What, for example, is the beginning form of any species used to validate the "theory"? How does that beginning form compare to the current form? What evidence in the fossil record supports the transition from beginning form to current form? Is there a species used as a baseline for this idea?
It depends on the tree you wish to explore. In the case of the Horse, Hyracotherium is the clearest first primitive horse found. In most cases, that beginning form doesn't always compare to current forms, since most of the species that have ever lived are now extinct. In some cases, you can trace some features from that ancient critter to today. In the case of the Horse, there are clear cases in the foot structures, bone structure, and the teeth that show a clear transition from the early Hyracotherium to the present day Equus.
Darwin's musing on evolution isn't even a valid theory. There was no scientific study pursued in order to form it and it has never been subject to any experimentation whatsoever in order to even establish rules for its basic premise.
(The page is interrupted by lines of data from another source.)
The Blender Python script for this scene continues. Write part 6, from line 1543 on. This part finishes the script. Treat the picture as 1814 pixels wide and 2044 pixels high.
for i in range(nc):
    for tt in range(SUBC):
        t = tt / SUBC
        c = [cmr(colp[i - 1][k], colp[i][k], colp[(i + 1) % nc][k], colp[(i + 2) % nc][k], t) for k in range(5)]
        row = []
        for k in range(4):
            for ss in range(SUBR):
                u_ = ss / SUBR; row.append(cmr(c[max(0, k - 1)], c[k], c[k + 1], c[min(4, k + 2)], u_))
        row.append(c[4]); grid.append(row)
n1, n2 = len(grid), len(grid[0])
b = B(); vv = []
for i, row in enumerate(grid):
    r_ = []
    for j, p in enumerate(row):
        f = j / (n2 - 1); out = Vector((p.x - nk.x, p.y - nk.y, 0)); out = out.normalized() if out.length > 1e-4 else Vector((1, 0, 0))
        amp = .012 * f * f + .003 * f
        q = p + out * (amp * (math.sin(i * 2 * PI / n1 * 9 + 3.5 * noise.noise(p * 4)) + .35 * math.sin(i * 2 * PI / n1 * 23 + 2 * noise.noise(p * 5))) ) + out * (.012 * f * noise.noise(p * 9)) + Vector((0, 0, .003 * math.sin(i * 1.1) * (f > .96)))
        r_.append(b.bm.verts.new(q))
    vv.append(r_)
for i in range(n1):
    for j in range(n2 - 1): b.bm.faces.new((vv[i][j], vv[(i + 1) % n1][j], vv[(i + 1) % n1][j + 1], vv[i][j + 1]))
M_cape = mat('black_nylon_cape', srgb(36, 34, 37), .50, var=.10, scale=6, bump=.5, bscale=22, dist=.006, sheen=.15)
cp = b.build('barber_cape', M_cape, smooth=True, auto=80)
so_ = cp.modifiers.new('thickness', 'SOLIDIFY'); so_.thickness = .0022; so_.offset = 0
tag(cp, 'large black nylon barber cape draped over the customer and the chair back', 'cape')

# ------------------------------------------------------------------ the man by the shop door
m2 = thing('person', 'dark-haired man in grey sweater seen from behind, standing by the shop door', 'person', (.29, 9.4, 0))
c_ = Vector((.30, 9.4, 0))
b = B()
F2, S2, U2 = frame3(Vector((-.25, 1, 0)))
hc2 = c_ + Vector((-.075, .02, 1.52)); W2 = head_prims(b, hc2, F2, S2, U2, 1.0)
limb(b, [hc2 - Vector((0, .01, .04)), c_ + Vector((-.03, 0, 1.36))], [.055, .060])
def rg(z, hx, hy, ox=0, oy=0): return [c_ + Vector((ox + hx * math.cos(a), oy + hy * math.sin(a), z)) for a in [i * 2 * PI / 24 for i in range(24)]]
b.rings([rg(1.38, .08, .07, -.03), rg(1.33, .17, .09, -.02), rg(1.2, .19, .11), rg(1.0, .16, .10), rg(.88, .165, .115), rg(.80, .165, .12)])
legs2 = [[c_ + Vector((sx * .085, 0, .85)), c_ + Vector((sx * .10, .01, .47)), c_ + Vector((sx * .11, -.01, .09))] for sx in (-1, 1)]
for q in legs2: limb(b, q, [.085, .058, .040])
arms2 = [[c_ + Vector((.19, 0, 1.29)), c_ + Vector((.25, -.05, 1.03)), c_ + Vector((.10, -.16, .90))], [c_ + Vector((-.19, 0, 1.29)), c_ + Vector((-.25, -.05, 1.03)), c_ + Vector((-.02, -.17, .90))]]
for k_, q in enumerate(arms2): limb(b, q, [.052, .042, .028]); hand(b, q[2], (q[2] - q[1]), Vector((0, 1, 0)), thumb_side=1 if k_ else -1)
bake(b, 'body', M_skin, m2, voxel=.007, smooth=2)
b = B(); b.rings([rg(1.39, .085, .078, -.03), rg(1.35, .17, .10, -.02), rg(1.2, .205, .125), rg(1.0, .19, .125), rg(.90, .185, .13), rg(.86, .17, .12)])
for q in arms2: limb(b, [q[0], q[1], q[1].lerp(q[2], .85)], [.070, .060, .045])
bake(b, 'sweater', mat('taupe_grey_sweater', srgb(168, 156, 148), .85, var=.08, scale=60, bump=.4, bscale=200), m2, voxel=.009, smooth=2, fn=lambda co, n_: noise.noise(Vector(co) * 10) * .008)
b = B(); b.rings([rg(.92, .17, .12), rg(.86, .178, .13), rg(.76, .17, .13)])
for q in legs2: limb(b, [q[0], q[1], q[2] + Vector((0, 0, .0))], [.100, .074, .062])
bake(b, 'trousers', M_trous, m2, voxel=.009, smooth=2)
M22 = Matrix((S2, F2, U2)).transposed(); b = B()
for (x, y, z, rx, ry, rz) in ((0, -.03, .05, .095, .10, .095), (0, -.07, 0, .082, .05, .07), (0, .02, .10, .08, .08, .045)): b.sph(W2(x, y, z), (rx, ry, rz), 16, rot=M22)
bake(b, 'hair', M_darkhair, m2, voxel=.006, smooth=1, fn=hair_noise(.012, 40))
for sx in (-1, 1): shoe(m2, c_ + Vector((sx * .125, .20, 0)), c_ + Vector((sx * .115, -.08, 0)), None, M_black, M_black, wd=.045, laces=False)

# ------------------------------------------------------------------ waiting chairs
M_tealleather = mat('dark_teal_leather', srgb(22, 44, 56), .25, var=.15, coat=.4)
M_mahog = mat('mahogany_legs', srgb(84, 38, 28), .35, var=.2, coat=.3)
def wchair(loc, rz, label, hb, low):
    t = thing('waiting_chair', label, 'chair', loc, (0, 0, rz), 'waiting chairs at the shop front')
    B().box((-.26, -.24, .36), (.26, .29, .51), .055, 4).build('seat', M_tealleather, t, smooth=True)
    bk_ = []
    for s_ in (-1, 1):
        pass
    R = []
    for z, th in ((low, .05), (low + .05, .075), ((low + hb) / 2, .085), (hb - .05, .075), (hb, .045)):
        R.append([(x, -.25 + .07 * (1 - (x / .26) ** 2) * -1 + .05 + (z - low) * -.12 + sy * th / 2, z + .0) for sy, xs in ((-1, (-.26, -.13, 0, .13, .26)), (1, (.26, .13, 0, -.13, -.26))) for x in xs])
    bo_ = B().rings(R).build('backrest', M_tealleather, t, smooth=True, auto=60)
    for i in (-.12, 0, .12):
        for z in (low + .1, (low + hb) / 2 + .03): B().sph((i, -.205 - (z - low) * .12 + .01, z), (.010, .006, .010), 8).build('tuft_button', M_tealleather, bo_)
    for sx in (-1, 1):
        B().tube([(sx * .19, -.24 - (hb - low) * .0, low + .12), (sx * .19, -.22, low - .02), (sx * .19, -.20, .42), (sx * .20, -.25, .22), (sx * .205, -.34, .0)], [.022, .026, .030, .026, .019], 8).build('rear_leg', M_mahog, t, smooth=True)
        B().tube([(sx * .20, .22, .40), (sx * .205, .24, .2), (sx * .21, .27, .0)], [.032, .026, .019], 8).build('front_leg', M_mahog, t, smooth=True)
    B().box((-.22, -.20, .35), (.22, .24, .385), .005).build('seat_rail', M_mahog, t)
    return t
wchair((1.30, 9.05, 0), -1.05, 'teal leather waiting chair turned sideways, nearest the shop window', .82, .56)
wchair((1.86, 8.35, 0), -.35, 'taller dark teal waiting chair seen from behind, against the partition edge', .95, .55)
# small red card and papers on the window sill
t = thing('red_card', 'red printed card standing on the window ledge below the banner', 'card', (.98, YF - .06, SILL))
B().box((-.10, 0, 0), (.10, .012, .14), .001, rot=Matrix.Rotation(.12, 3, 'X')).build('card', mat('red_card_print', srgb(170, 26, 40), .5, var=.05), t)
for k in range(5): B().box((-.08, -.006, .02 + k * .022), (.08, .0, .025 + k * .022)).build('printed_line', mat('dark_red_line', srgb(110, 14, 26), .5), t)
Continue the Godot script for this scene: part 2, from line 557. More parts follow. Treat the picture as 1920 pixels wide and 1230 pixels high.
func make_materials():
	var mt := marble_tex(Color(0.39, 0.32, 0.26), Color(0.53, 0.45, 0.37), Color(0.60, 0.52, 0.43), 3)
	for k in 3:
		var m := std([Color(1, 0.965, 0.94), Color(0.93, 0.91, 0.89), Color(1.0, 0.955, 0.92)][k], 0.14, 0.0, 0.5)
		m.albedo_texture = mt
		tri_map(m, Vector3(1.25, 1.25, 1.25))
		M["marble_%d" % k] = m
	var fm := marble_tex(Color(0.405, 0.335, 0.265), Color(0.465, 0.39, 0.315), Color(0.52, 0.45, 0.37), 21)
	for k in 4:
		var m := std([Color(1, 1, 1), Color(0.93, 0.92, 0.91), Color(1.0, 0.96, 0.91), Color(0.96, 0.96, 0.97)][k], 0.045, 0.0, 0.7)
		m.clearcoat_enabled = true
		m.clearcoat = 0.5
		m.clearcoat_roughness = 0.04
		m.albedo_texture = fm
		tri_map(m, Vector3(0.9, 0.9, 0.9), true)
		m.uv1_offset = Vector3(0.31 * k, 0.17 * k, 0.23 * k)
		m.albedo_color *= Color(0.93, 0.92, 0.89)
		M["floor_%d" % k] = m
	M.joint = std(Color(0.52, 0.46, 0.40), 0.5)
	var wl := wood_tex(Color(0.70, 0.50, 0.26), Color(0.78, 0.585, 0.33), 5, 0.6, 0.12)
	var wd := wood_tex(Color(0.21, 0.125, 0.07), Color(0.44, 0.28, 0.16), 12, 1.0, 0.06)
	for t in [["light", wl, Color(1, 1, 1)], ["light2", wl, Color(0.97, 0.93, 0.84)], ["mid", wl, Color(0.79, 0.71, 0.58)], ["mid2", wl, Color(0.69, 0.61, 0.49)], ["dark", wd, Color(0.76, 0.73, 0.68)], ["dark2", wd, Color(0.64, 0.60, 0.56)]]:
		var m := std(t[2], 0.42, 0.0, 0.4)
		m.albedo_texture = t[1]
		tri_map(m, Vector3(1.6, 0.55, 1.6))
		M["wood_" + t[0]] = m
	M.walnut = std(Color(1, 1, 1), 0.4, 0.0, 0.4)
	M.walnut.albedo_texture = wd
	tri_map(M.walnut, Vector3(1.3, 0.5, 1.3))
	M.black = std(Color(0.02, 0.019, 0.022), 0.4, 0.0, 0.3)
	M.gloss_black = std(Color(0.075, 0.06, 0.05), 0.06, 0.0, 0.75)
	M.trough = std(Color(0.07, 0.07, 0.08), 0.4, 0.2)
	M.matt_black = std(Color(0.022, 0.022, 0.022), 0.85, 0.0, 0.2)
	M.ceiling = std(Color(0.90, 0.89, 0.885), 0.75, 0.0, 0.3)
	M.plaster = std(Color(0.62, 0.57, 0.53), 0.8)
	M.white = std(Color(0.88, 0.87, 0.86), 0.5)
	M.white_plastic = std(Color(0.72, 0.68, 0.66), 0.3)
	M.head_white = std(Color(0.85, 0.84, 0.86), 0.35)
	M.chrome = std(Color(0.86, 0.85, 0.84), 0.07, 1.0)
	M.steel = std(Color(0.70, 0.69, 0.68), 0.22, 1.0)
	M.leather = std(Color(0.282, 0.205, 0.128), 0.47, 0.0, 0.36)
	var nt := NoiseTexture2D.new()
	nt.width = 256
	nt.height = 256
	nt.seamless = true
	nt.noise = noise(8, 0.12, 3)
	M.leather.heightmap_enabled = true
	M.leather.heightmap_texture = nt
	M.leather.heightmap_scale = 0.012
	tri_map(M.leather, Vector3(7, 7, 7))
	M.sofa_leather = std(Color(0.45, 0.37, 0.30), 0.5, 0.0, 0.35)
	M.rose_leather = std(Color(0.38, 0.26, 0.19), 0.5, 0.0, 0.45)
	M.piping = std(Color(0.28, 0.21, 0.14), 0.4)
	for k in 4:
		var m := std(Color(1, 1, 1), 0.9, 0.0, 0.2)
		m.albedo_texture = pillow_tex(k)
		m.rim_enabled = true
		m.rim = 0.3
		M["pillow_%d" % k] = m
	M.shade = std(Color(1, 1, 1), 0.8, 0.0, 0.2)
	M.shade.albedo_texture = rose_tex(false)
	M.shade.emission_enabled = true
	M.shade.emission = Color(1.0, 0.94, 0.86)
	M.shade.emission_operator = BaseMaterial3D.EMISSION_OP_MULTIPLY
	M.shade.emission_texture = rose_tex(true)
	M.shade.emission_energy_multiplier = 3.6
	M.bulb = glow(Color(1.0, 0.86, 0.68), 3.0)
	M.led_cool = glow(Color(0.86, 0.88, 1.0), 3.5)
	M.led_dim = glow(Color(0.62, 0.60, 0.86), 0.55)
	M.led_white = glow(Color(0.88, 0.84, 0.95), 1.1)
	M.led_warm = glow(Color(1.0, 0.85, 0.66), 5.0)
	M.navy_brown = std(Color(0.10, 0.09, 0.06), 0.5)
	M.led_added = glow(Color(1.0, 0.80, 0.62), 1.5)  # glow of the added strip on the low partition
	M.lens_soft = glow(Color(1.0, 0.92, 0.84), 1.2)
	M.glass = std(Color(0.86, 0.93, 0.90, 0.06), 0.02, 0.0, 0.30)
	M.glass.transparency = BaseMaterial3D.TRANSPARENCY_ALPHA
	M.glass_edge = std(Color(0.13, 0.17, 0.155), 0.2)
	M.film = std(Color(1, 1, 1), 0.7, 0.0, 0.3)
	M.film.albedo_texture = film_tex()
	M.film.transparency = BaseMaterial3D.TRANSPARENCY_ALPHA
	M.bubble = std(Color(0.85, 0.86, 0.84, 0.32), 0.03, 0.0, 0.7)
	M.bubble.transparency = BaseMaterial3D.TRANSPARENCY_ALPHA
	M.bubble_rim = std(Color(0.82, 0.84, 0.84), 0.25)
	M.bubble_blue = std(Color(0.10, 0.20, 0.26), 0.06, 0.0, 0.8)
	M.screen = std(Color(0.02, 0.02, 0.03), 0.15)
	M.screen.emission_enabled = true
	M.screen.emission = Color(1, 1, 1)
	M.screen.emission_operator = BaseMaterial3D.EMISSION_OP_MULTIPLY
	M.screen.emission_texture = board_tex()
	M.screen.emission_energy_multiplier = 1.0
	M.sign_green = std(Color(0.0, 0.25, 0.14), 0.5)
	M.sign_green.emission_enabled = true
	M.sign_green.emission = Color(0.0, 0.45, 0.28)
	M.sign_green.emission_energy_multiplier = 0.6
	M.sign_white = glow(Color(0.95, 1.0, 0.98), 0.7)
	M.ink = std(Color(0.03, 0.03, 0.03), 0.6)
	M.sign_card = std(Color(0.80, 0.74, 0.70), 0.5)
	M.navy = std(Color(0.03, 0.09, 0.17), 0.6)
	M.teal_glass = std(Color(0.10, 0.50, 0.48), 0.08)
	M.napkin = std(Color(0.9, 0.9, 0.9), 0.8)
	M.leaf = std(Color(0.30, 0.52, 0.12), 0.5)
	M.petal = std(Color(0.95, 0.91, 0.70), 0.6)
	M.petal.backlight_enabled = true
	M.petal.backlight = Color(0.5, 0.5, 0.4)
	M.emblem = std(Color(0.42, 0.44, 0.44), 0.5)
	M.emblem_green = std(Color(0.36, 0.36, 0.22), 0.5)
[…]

Each individual fossil (depending on its completeness) that is found in the earth provides one scientific form or test to be placed on the the theory. The world is the laboratory, and each fossil field is the experiment that verifies, adjusts or refutes the theory. Does that make sense to you?
Absolutely.
Private schools would be free to teach whatever the market demanded, even "ID" and Creationism, as well as more traditional curriculum.
If what you said were true, I'd agree with your conclusion. But your premise is faulty: Evoltionary Theory can be disproven (and is therefore falsifiable) in a wide variety of ways. One example: the discovery of widespread mammalian fossils in the Pre-Cambrian strata ought to pretty well upset the apple cart.